Trotsky's Conversations

In conversations with Lev Davidovich what visitors were struck by chiefly was his capacity to find his bearings in a novel situation. He was able to integrate it in his general perspective, and at the same time always give immediate and concrete advice. During his third emigration he often had the opportunity of conversing with visitors from countries he was not acquainted with directly, perhaps from the Balkans or Latin America. He did not always know the language, did not follow their press and had never had any particular interest in their specific problems. First of all he would allow his interrogator to speak, occasionally jotting down a few brief notes on a sliP of paper in front of him, sometimes asking for a few details: "How many members has this party?" "Isn't this politician a lawyer?"


Then he would speak, and the mass of information that had been given him would be organized. Soon one could distinguish the movements of different classes and of different layers within these classes, and then, bound up with these movements, there would be revealed the play of parties, groups and organizations, and then the place and the activities of various political figures, down to their profession and personal traits, would be logically fitted into the picture. The French naturalist Cuvier used to boast of his ability to reconstruct an entire animal from a single bone. With his vast knowledge of social and political realities Trotsky could devote himself to a similar work. His interrogator was always astounded at seeing how deeply he had been able to penetrate the reality of the particular problem, and would leave Trotsky's study knowing his own country a little better.

At every moment you felt in Trotsky a huge fund of experience, not merely engraved in his memory but organized and reflected on lengthily and profoundly· You could also see that the organization of this experience had taken place around indestructible principles. Though Lev Davidovich hated routine, though he was always anxious to discover new trends, the least attempt at innovation in the realm of principles made him prick up his ears. "Trimming Marx's beard," was his expression for all these attempts to put Marxism in line with the current fashion, and he did not dissimulate his contempt for them.

Trotsky's Style and Writing Methods

Trotsky's style is universally admired. It is undoubtedly to be best compared with that of Marx. However, Trotsky's sentences are less spacious than those of Marx, in whom one is aware of a wealth of scholarly resources, especially in the youthful works. Trotsky's style achieves its effects by extremely simple means. His vocabulary, especially in his more properly political writings, is always rather limited. The sentences are short, with few subordinate clauses. Their power arises from a sturdy articulation, most often with strongly marked but always well balanced oppositions. This temperance of means gives his style a great freshness and, one might say, youthfulness. In his writing Trotsky is considerably more youthful than Marx.

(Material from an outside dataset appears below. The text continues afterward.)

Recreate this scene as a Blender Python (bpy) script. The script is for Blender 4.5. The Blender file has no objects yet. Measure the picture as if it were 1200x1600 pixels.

Trotsky knew how to take advantage of that Russian syntax whose inflections permit the word-order within a sentence to be upset, giving the expression of the thought a force and emphasis difficult to attain with the limited means of modern western languages. And also difficult to translate. Lev Davidovich demanded a mathematical fidelity from his translators, and at the same time kicked against the rules of grammar in the foreign language which forbade a similarly concise and direct rendition of his thought. Compared to that of Lenin, Trotsky's style is superior, by a large margin, in its lucidity and elegance, without any loss of power. Lenin's sentences occasionally become cumbrous, too heavy, disorganized. It seems as though the thought sometimes cripples its expression. Trotsky once said that in Lenin you could discover a Russian mushik, but one raised to the level of genius. Even though Lenin's father was a provincial functionary and Trotsky's a farmer, it is Trotsky who is the city-dweller, as opposed to Lenin, doubtless because of his race. This may be seen at once in the difference of styles, without any attempt being made here to uncover this opposition in other aspects of these two giant personalities.

When Trotsky was deported to Turkey, the passport the Soviet authorities gave him put down his profession as writer. And in truth he was a great, an exceedingly great writer. If the bureaucrats's inscription causes a smile it is because Trotsky was so much more than a writer. He wrote with ease, being able to dictate several hours at a sitting. But then he would go over the manuscript and correct it carefully. For some of these great writings, such as the History of the Russian Revolution, there are two successive drafts behind the definitive text, but in the majority of cases there is only one. His enormous literary production, in which are to be found books, pamphlets, innumerable articles, letters, hurried statements to the press, and notes of all sorts is, needless to say, uneven. Some parts are more worked over than others, but not a sentence in any of them has been neglected. You can take any five lines in this ponderous accumulation of writing and you will always recognize the inimitable Trotsky.

Their volume is also impressive, and would alone bear testimony to a very rare will and capacity for labor. Thirty volumes of Lenin's complete works have been collected, in addition to thirty-five volumes of correspondence and odd notes. Trotsky lived seven years longer than Lenin, but his writings, from his long books to his brief personal notes, would undoubtedly come to triple that amount. In the eleven and a half years of his third emigration he amassed a labor which would honorably fill an entire lifetime. It may be said that the pen never abandoned his hand, and what a hand it was!

He Lives in His Books

Trotsky has put all of himself into his books. personal contact with the man himself did not modify the portrait that emerged from a reading of his works, but deepened it and made it more precise: passion and reason, intelligence and will, all carried to an extreme degree, but at the same time blending into one another. In everything Lev Davidovich did one had the feeling that he had given his whole being. He often repeated Hegel's words: Nothing great is done in this world without passion; and he had nothing but contempt for the philistines who object to the "fanaticism" of the revolutionaries. But intelligence was always present, in miraculous harmony with the fire. Nor could one dream of discovering a conflict: the will was indomitable because the mind saw very far. Hegel would have to be quoted once again: Der Wille ist eine besondere Weise des Denkens. Will is a specific function of thought.